### Exercise details
Skip the pictures and quote all of the lines exactly.

### Collected material
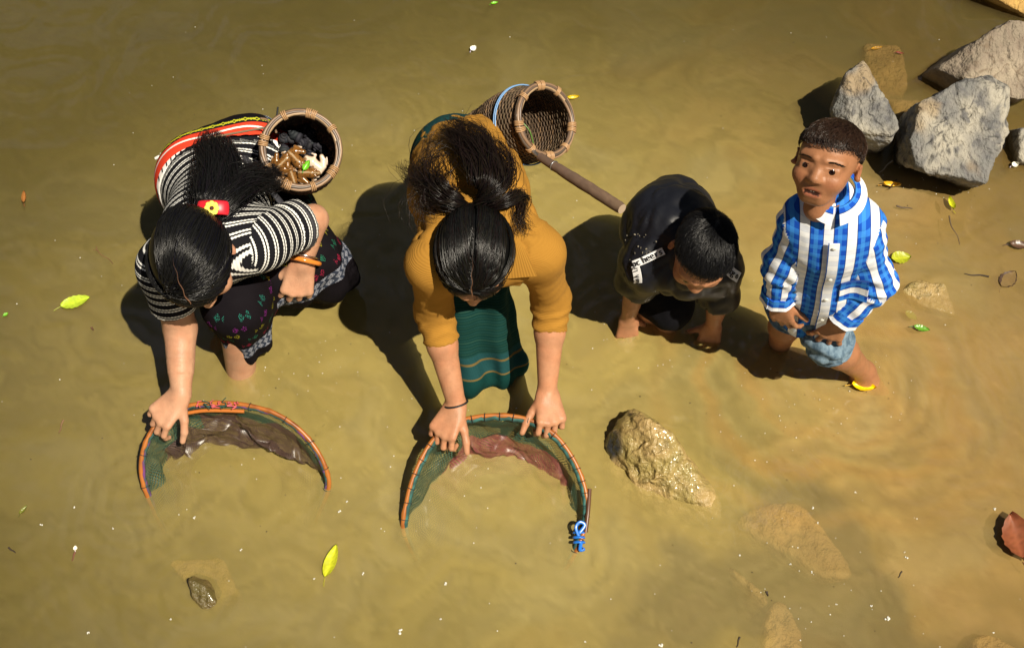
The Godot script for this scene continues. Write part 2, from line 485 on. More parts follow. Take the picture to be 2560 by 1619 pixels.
	var ph := [Vector3(1.1822, 0.0000, -0.0936), [Vector2(-0.102, 0.008), Vector2(-0.017, 0.071), Vector2(0.055, 0.057), Vector2(0.075, -0.040), Vector2(0.033, -0.081), Vector2(-0.044, -0.013)]]
	single("sunken_slab", stone(ph[0] - Vector3(0, 0.05, 0), Basis(Vector3.RIGHT, 0.12) * flat, ph[1], 0.052, 0.2, 9.0, 0.014, mud_rock, 61.0, [], 40), M.wet_rock, "brown stone barely breaking the surface right of the boy in plaid", "rock")


class MB:
	# collects one mesh: positions, normals, uvs, colours, triangles
	var V := PackedVector3Array()
	var N := PackedVector3Array()
	var U := PackedVector2Array()
	var C := PackedColorArray()
	var I := PackedInt32Array()

	func vert(p: Vector3, n: Vector3, uv := Vector2.ZERO, c := Color.WHITE) -> int:
		V.append(p)
		N.append(n)
		U.append(uv)
		C.append(c)
		return V.size() - 1

	func tri(a: int, b: int, c: int) -> void:
		var g := (V[c] - V[a]).cross(V[b] - V[a])
		if g.dot(N[a] + N[b] + N[c]) < 0.0:
			I.append_array([a, c, b])
		else:
			I.append_array([a, b, c])

	func quad(a: int, b: int, c: int, d: int) -> void:
		tri(a, b, c)
		tri(a, c, d)

	func tube(pts: PackedVector3Array, rad: PackedFloat32Array, sides: int, col: Color, tip := Color(-1, 0, 0), caps := true, flat := 1.0, up := Vector3.ZERO) -> void:
		var n := pts.size()
		var t := (pts[1] - pts[0]).normalized()
		var x := t.cross(up if up != Vector3.ZERO else (Vector3.UP if absf(t.y) < 0.9 else Vector3.RIGHT)).normalized()
		var first := V.size()
		var run := 0.0
		for i in n:
			var d := (pts[mini(i + 1, n - 1)] - pts[maxi(i - 1, 0)]).normalized()
			x = (x - d * x.dot(d)).normalized()
			var y := d.cross(x)
			if i > 0:
				run += pts[i].distance_to(pts[i - 1])
			var c := col if tip.r < 0.0 else col.lerp(tip, float(i) / (n - 1))
			for j in sides + 1:
				var a := TAU * j / sides
				var o := x * cos(a) + y * (sin(a) * flat)
				vert(pts[i] + o * rad[i], (x * cos(a) * flat + y * sin(a)).normalized(), Vector2(float(j) / sides * TAU * rad[0], run), c)
		for i in n - 1:
			for j in sides:
				var a := first + i * (sides + 1) + j
				quad(a, a + 1, a + sides + 2, a + sides + 1)
		if caps:
			for e in [0, n - 1]:
				var d := (pts[0] - pts[1]).normalized() if e == 0 else (pts[n - 1] - pts[n - 2]).normalized()
				var m := vert(pts[e], d, Vector2.ZERO, C[first + e * (sides + 1)])
				var ring := PackedInt32Array()
				for j in sides + 1:
					var q: int = first + e * (sides + 1) + j
					ring.append(vert(V[q], d, U[q], C[q]))
				for j in sides:
					tri(m, ring[j], ring[j + 1])

	func ell(c: Vector3, b: Basis, r: Vector3, col: Color, nu := 14, nv := 10, tip := Color(-1, 0, 0)) -> void:
		var first := V.size()
		for i in nv + 1:
			var f := PI * i / nv
			for j in nu + 1:
				var a := TAU * j / nu
				var d := Vector3(sin(f) * cos(a), cos(f), sin(f) * sin(a))
				vert(c + b * (d * r), (b * (d / r)).normalized(), Vector2(float(j) / nu, float(i) / nv), col if tip.r < 0.0 else col.lerp(tip, float(i) / nv))
		for i in nv:
			for j in nu:
				var a := first + i * (nu + 1) + j
				quad(a, a + 1, a + nu + 2, a + nu + 1)

	# a sheet of (nu + 1) x (nv + 1) points; normals from its neighbours
	func sheet(p: PackedVector3Array, nu: int, nv: int, uvs: PackedVector2Array, col: Color, facing := Vector3.ZERO, cols := PackedColorArray()) -> void:
		var first := V.size()
		for i in nv + 1:
			for j in nu + 1:
				var k := i * (nu + 1) + j
				var du := p[i * (nu + 1) + mini(j + 1, nu)] - p[i * (nu + 1) + maxi(j - 1, 0)]
				var dv := p[mini(i + 1, nv) * (nu + 1) + j] - p[maxi(i - 1, 0) * (nu + 1) + j]
				var n := du.cross(dv).normalized()
				if facing != Vector3.ZERO and n.dot(facing) < 0.0:
					n = -n
				vert(p[k], n, uvs[k] if uvs.size() else Vector2(float(j) / nu, float(i) / nv), cols[k] if cols.size() else col)
		for i in nv:
			for j in nu:
				var a := first + i * (nu + 1) + j
				quad(a, a + 1, a + nu + 2, a + nu + 1)

	# the same with thickness: a back sheet and rims
	func slab(p: PackedVector3Array, nu: int, nv: int, uvs: PackedVector2Array, col: Color, facing: Vector3, thick: float) -> void:
		sheet(p, nu, nv, uvs, col, facing)
		var f := V.size() - p.size()
		var b := PackedVector3Array()
		for k in p.size():
			b.append(p[k] - N[f + k] * thick)
		sheet(b, nu, nv, uvs, col, -facing)
		var g := V.size() - b.size()
		var loop := []
		for j in nu:
			loop.append(j)
		for i in nv:
			loop.append(i * (nu + 1) + nu)
		for j in range(nu, 0, -1):
			loop.append(nv * (nu + 1) + j)
		for i in range(nv, 0, -1):
			loop.append(i * (nu + 1))
		var mid := Vector3.ZERO
		for q in p:
			mid += q / p.size()
		for k in loop.size():
			var a: int = loop[k]
			var c: int = loop[(k + 1) % loop.size()]
			var e := (p[c] - p[a]).cross(N[f + a]).normalized()
			if e.dot(p[a] - mid) < 0.0:
				e = -e
			var q0 := vert(p[a], e, U[f + a], col)
			var q1 := vert(p[c], e, U[f + c], col)
			var q2 := vert(b[c], e, U[f + c], col)
			var q3 := vert(b[a], e, U[f + a], col)
			quad(q0, q1, q2, q3)

	func text(s: String, size: float, thick: float, b: Basis, at: Vector3, col: Color) -> void:
		var tm := TextMesh.new()
		var sf := SystemFont.new()
		sf.font_names = PackedStringArray(["Droid Sans"])
		sf.font_weight = 700
		tm.font = sf
		tm.text = s
		tm.font_size = 32
		tm.pixel_size = size / 32.0
		tm.depth = thick
		var a := tm.get_mesh_arrays()
		var v: PackedVector3Array = a[Mesh.ARRAY_VERTEX]
		var n: PackedVector3Array = a[Mesh.ARRAY_NORMAL]
		var ix: PackedInt32Array = a[Mesh.ARRAY_INDEX]
		var first := V.size()
		for k in v.size():
			vert(at + b * v[k], b * n[k], Vector2.ZERO, col)
		for k in range(0, ix.size(), 3):
			tri(first + ix[k], first + ix[k + 1], first + ix[k + 2])

	func mesh() -> ArrayMesh:
		var a := []
		a.resize(Mesh.ARRAY_MAX)
		a[Mesh.ARRAY_VERTEX] = V
		a[Mesh.ARRAY_NORMAL] = N
		a[Mesh.ARRAY_TEX_UV] = U
		a[Mesh.ARRAY_COLOR] = C
		a[Mesh.ARRAY_INDEX] = I
		var m := ArrayMesh.new()
		m.add_surface_from_arrays(Mesh.PRIMITIVE_TRIANGLES, a)
		return m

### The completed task
The Godot script for this scene continues. Write part 2, from line 485 on. More parts follow. Take the picture to be 2560 by 1619 pixels.
	var ph := [Vector3(1.1822, 0.0000, -0.0936), [Vector2(-0.102, 0.008), Vector2(-0.017, 0.071), Vector2(0.055, 0.057), Vector2(0.075, -0.040), Vector2(0.033, -0.081), Vector2(-0.044, -0.013)]]
	single("sunken_slab", stone(ph[0] - Vector3(0, 0.05, 0), Basis(Vector3.RIGHT, 0.12) * flat, ph[1], 0.052, 0.2, 9.0, 0.014, mud_rock, 61.0, [], 40), M.wet_rock, "brown stone barely breaking the surface right of the boy in plaid", "rock")


class MB:
	# collects one mesh: positions, normals, uvs, colours, triangles
	var V := PackedVector3Array()
	var N := PackedVector3Array()
	var U := PackedVector2Array()
	var C := PackedColorArray()
	var I := PackedInt32Array()

	func vert(p: Vector3, n: Vector3, uv := Vector2.ZERO, c := Color.WHITE) -> int:
		V.append(p)
		N.append(n)
		U.append(uv)
		C.append(c)
		return V.size() - 1

	func tri(a: int, b: int, c: int) -> void:
		var g := (V[c] - V[a]).cross(V[b] - V[a])
		if g.dot(N[a] + N[b] + N[c]) < 0.0:
			I.append_array([a, c, b])
		else:
			I.append_array([a, b, c])

	func quad(a: int, b: int, c: int, d: int) -> void:
		tri(a, b, c)
		tri(a, c, d)

	func tube(pts: PackedVector3Array, rad: PackedFloat32Array, sides: int, col: Color, tip := Color(-1, 0, 0), caps := true, flat := 1.0, up := Vector3.ZERO) -> void:
		var n := pts.size()
		var t := (pts[1] - pts[0]).normalized()
		var x := t.cross(up if up != Vector3.ZERO else (Vector3.UP if absf(t.y) < 0.9 else Vector3.RIGHT)).normalized()
		var first := V.size()
		var run := 0.0
		for i in n:
			var d := (pts[mini(i + 1, n - 1)] - pts[maxi(i - 1, 0)]).normalized()
			x = (x - d * x.dot(d)).normalized()
			var y := d.cross(x)
			if i > 0:
				run += pts[i].distance_to(pts[i - 1])
			var c := col if tip.r < 0.0 else col.lerp(tip, float(i) / (n - 1))
			for j in sides + 1:
				var a := TAU * j / sides
				var o := x * cos(a) + y * (sin(a) * flat)
				vert(pts[i] + o * rad[i], (x * cos(a) * flat + y * sin(a)).normalized(), Vector2(float(j) / sides * TAU * rad[0], run), c)
		for i in n - 1:
			for j in sides:
				var a := first + i * (sides + 1) + j
				quad(a, a + 1, a + sides + 2, a + sides + 1)
		if caps:
			for e in [0, n - 1]:
				var d := (pts[0] - pts[1]).normalized() if e == 0 else (pts[n - 1] - pts[n - 2]).normalized()
				var m := vert(pts[e], d, Vector2.ZERO, C[first + e * (sides + 1)])
				var ring := PackedInt32Array()
				for j in sides + 1:
					var q: int = first + e * (sides + 1) + j
					ring.append(vert(V[q], d, U[q], C[q]))
				for j in sides:
					tri(m, ring[j], ring[j + 1])

	func ell(c: Vector3, b: Basis, r: Vector3, col: Color, nu := 14, nv := 10, tip := Color(-1, 0, 0)) -> void:
		var first := V.size()
		for i in nv + 1:
			var f := PI * i / nv
			for j in nu + 1:
				var a := TAU * j / nu
				var d := Vector3(sin(f) * cos(a), cos(f), sin(f) * sin(a))
				vert(c + b * (d * r), (b * (d / r)).normalized(), Vector2(float(j) / nu, float(i) / nv), col if tip.r < 0.0 else col.lerp(tip, float(i) / nv))
		for i in nv:
			for j in nu:
				var a := first + i * (nu + 1) + j
				quad(a, a + 1, a + nu + 2, a + nu + 1)

	# a sheet of (nu + 1) x (nv + 1) points; normals from its neighbours
	func sheet(p: PackedVector3Array, nu: int, nv: int, uvs: PackedVector2Array, col: Color, facing := Vector3.ZERO, cols := PackedColorArray()) -> void:
		var first := V.size()
		for i in nv + 1:
			for j in nu + 1:
				var k := i * (nu + 1) + j
				var du := p[i * (nu + 1) + mini(j + 1, nu)] - p[i * (nu + 1) + maxi(j - 1, 0)]
				var dv := p[mini(i + 1, nv) * (nu + 1) + j] - p[maxi(i - 1, 0) * (nu + 1) + j]
				var n := du.cross(dv).normalized()
				if facing != Vector3.ZERO and n.dot(facing) < 0.0:
					n = -n
				vert(p[k], n, uvs[k] if uvs.size() else Vector2(float(j) / nu, float(i) / nv), cols[k] if cols.size() else col)
		for i in nv:
			for j in nu:
				var a := first + i * (nu + 1) + j
				quad(a, a + 1, a + nu + 2, a + nu + 1)

	# the same with thickness: a back sheet and rims
	func slab(p: PackedVector3Array, nu: int, nv: int, uvs: PackedVector2Array, col: Color, facing: Vector3, thick: float) -> void:
		sheet(p, nu, nv, uvs, col, facing)
		var f := V.size() - p.size()
		var b := PackedVector3Array()
		for k in p.size():
			b.append(p[k] - N[f + k] * thick)
		sheet(b, nu, nv, uvs, col, -facing)
		var g := V.size() - b.size()
		var loop := []
		for j in nu:
			loop.append(j)
		for i in nv:
			loop.append(i * (nu + 1) + nu)
		for j in range(nu, 0, -1):
			loop.append(nv * (nu + 1) + j)
		for i in range(nv, 0, -1):
			loop.append(i * (nu + 1))
		var mid := Vector3.ZERO
		for q in p:
			mid += q / p.size()
		for k in loop.size():
			var a: int = loop[k]
			var c: int = loop[(k + 1) % loop.size()]
			var e := (p[c] - p[a]).cross(N[f + a]).normalized()
			if e.dot(p[a] - mid) < 0.0:
				e = -e
			var q0 := vert(p[a], e, U[f + a], col)
			var q1 := vert(p[c], e, U[f + c], col)
			var q2 := vert(b[c], e, U[f + c], col)
			var q3 := vert(b[a], e, U[f + a], col)
			quad(q0, q1, q2, q3)

	func text(s: String, size: float, thick: float, b: Basis, at: Vector3, col: Color) -> void:
		var tm := TextMesh.new()
		var sf := SystemFont.new()
		sf.font_names = PackedStringArray(["Droid Sans"])
		sf.font_weight = 700
		tm.font = sf
		tm.text = s
		tm.font_size = 32
		tm.pixel_size = size / 32.0
		tm.depth = thick
		var a := tm.get_mesh_arrays()
		var v: PackedVector3Array = a[Mesh.ARRAY_VERTEX]
		var n: PackedVector3Array = a[Mesh.ARRAY_NORMAL]
		var ix: PackedInt32Array = a[Mesh.ARRAY_INDEX]
		var first := V.size()
		for k in v.size():
			vert(at + b * v[k], b * n[k], Vector2.ZERO, col)
		for k in range(0, ix.size(), 3):
			tri(first + ix[k], first + ix[k + 1], first + ix[k + 2])

	func mesh() -> ArrayMesh:
		var a := []
		a.resize(Mesh.ARRAY_MAX)
		a[Mesh.ARRAY_VERTEX] = V
		a[Mesh.ARRAY_NORMAL] = N
		a[Mesh.ARRAY_TEX_UV] = U
		a[Mesh.ARRAY_COLOR] = C
		a[Mesh.ARRAY_INDEX] = I
		var m := ArrayMesh.new()
		m.add_surface_from_arrays(Mesh.PRIMITIVE_TRIANGLES, a)
		return m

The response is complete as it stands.